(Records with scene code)
━━━━
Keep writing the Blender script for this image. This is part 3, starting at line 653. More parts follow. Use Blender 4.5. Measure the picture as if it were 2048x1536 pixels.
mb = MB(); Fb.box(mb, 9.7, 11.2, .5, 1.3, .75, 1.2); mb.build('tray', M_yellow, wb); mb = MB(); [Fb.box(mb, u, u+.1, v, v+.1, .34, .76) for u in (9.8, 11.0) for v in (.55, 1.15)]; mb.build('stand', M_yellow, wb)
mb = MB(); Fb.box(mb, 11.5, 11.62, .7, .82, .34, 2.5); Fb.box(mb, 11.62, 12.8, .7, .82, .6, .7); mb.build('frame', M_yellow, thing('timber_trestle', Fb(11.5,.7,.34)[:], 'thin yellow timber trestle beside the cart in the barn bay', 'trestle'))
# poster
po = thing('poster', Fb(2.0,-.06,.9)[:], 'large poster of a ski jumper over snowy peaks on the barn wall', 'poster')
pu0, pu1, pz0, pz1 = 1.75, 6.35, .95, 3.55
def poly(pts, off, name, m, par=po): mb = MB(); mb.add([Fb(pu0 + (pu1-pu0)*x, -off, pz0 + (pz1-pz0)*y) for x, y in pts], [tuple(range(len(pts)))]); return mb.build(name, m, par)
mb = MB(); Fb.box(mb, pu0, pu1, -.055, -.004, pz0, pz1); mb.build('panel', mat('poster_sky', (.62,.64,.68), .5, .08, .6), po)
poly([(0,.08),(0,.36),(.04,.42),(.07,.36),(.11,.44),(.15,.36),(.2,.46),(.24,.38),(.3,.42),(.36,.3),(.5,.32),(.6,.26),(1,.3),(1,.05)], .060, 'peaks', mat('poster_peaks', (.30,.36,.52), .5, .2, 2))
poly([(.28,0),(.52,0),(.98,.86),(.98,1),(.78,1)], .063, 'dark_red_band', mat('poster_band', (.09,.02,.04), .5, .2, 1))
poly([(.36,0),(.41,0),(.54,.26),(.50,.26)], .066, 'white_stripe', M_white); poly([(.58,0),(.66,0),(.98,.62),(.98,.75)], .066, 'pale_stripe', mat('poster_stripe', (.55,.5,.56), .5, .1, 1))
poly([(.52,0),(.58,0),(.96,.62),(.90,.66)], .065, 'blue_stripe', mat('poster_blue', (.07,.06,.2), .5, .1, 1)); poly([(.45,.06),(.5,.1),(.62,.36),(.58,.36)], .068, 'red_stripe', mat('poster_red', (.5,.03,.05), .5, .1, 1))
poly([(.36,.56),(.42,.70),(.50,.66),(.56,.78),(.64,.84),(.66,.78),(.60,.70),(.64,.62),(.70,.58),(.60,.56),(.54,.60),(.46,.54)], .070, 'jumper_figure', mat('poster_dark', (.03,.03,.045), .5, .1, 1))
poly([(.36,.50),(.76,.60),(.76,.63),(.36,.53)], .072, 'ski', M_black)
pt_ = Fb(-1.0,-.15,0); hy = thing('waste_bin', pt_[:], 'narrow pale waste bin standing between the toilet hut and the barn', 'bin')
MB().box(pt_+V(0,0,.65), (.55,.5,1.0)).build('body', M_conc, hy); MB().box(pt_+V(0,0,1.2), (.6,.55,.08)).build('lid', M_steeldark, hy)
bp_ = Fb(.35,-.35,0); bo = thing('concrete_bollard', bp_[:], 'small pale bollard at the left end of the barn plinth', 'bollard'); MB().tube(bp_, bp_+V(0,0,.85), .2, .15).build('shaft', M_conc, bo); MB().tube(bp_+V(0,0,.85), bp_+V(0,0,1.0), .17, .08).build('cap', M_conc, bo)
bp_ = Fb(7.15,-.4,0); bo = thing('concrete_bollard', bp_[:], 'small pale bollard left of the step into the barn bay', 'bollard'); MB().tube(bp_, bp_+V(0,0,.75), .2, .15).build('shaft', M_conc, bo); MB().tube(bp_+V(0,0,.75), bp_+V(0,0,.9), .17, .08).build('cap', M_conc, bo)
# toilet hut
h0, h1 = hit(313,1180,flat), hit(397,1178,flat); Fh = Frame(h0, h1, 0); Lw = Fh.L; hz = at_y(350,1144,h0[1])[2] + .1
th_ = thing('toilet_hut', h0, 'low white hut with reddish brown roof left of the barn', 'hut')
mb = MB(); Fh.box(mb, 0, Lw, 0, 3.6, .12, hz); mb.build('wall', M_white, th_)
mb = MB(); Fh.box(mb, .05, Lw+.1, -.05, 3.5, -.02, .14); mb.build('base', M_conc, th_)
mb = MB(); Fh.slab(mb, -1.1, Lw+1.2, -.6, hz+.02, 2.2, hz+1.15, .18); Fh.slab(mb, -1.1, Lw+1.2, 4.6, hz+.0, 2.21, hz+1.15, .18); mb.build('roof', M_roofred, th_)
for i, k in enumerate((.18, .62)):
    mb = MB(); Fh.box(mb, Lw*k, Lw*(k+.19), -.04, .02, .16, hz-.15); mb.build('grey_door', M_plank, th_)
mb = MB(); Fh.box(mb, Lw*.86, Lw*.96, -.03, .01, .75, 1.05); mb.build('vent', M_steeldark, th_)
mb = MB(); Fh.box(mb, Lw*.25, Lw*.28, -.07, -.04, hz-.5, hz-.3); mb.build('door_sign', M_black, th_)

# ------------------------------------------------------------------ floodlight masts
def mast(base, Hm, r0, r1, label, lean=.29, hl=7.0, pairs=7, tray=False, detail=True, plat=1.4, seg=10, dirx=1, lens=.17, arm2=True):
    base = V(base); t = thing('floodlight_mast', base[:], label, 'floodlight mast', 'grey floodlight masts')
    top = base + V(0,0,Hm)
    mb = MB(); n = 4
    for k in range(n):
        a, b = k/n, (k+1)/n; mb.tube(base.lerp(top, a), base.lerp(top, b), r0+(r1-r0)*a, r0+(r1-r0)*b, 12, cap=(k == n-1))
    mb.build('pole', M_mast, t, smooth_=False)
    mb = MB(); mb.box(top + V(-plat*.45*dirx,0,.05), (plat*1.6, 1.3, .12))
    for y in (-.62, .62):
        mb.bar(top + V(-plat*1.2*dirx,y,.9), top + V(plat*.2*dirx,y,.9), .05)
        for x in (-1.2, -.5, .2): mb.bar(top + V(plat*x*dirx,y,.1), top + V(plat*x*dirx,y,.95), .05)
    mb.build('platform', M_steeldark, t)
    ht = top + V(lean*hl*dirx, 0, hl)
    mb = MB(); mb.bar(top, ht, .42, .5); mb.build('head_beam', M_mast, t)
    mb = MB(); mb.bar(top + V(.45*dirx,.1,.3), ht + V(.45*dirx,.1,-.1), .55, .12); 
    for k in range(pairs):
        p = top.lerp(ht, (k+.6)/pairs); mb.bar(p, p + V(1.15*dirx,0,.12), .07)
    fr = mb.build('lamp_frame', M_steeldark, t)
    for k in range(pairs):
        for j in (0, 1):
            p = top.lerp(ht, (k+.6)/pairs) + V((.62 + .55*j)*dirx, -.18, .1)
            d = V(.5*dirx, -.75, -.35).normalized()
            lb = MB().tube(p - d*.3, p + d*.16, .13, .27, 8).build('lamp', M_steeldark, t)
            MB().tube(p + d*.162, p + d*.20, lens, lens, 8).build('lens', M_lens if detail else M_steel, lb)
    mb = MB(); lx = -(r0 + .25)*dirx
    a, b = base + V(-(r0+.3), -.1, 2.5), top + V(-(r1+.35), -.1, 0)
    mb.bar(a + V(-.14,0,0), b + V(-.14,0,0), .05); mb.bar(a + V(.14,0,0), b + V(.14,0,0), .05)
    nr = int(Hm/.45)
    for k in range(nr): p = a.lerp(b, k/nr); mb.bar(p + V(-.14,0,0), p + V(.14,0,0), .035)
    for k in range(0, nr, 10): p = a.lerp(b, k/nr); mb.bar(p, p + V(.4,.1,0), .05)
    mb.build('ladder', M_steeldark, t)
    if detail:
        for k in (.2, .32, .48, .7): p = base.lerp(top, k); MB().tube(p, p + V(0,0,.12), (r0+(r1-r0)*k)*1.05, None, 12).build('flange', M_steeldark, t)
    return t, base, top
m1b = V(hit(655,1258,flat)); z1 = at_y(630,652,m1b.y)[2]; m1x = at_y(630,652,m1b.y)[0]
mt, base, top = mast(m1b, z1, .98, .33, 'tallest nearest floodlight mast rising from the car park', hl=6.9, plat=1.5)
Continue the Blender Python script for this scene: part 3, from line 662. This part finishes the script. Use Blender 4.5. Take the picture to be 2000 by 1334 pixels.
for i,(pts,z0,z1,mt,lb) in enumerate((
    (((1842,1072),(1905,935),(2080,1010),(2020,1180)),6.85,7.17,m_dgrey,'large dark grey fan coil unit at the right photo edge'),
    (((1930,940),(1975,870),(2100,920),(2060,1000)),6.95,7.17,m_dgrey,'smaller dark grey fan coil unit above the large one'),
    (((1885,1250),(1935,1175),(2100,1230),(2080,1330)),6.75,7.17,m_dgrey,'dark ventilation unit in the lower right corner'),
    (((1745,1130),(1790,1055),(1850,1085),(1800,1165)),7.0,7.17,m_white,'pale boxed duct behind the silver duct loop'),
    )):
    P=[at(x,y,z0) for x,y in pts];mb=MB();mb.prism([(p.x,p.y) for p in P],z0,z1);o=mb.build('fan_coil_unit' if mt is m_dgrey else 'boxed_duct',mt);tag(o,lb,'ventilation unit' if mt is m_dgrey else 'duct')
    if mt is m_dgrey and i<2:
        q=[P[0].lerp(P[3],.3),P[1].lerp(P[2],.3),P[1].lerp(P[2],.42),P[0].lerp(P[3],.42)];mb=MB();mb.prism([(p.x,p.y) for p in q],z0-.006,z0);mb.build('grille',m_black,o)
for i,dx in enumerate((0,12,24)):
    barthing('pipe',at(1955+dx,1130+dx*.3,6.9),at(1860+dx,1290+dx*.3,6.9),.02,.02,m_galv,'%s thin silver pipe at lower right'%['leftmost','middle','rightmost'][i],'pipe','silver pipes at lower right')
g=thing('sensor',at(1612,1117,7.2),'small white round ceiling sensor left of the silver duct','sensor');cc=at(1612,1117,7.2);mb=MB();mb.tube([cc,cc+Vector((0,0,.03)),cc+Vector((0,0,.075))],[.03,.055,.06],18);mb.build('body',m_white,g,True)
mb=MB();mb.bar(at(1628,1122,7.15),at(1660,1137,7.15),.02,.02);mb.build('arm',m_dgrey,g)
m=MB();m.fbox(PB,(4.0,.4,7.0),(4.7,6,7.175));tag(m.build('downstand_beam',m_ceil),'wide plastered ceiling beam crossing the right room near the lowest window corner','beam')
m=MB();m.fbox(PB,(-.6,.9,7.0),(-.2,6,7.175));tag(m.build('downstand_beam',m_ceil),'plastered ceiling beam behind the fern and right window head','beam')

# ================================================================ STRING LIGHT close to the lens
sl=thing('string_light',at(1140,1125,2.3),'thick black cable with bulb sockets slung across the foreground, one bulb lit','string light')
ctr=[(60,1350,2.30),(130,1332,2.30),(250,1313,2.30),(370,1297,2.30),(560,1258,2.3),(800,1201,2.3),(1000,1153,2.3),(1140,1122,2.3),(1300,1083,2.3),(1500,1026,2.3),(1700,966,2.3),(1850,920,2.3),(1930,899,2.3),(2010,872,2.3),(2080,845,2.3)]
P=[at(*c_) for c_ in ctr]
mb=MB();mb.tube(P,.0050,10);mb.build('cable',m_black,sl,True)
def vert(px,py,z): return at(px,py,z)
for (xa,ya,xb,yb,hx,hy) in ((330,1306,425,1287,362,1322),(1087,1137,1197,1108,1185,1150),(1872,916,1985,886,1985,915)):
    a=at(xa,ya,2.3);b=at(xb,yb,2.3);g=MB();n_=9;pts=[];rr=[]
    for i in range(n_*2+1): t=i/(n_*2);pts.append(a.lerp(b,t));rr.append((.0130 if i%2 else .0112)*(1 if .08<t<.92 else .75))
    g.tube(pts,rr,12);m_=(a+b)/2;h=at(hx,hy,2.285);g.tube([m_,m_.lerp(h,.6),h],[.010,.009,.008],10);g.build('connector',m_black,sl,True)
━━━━
## Stated exercise
Begin at the line that has "Continue the Blender"; stop after the line that has "right window head','beam')". Copy every line in that span exactly.

## Solution
Continue the Blender Python script for this scene: part 3, from line 662. This part finishes the script. Use Blender 4.5. Take the picture to be 2000 by 1334 pixels.
for i,(pts,z0,z1,mt,lb) in enumerate((
    (((1842,1072),(1905,935),(2080,1010),(2020,1180)),6.85,7.17,m_dgrey,'large dark grey fan coil unit at the right photo edge'),
    (((1930,940),(1975,870),(2100,920),(2060,1000)),6.95,7.17,m_dgrey,'smaller dark grey fan coil unit above the large one'),
    (((1885,1250),(1935,1175),(2100,1230),(2080,1330)),6.75,7.17,m_dgrey,'dark ventilation unit in the lower right corner'),
    (((1745,1130),(1790,1055),(1850,1085),(1800,1165)),7.0,7.17,m_white,'pale boxed duct behind the silver duct loop'),
    )):
    P=[at(x,y,z0) for x,y in pts];mb=MB();mb.prism([(p.x,p.y) for p in P],z0,z1);o=mb.build('fan_coil_unit' if mt is m_dgrey else 'boxed_duct',mt);tag(o,lb,'ventilation unit' if mt is m_dgrey else 'duct')
    if mt is m_dgrey and i<2:
        q=[P[0].lerp(P[3],.3),P[1].lerp(P[2],.3),P[1].lerp(P[2],.42),P[0].lerp(P[3],.42)];mb=MB();mb.prism([(p.x,p.y) for p in q],z0-.006,z0);mb.build('grille',m_black,o)
for i,dx in enumerate((0,12,24)):
    barthing('pipe',at(1955+dx,1130+dx*.3,6.9),at(1860+dx,1290+dx*.3,6.9),.02,.02,m_galv,'%s thin silver pipe at lower right'%['leftmost','middle','rightmost'][i],'pipe','silver pipes at lower right')
g=thing('sensor',at(1612,1117,7.2),'small white round ceiling sensor left of the silver duct','sensor');cc=at(1612,1117,7.2);mb=MB();mb.tube([cc,cc+Vector((0,0,.03)),cc+Vector((0,0,.075))],[.03,.055,.06],18);mb.build('body',m_white,g,True)
mb=MB();mb.bar(at(1628,1122,7.15),at(1660,1137,7.15),.02,.02);mb.build('arm',m_dgrey,g)
m=MB();m.fbox(PB,(4.0,.4,7.0),(4.7,6,7.175));tag(m.build('downstand_beam',m_ceil),'wide plastered ceiling beam crossing the right room near the lowest window corner','beam')
m=MB();m.fbox(PB,(-.6,.9,7.0),(-.2,6,7.175));tag(m.build('downstand_beam',m_ceil),'plastered ceiling beam behind the fern and right window head','beam')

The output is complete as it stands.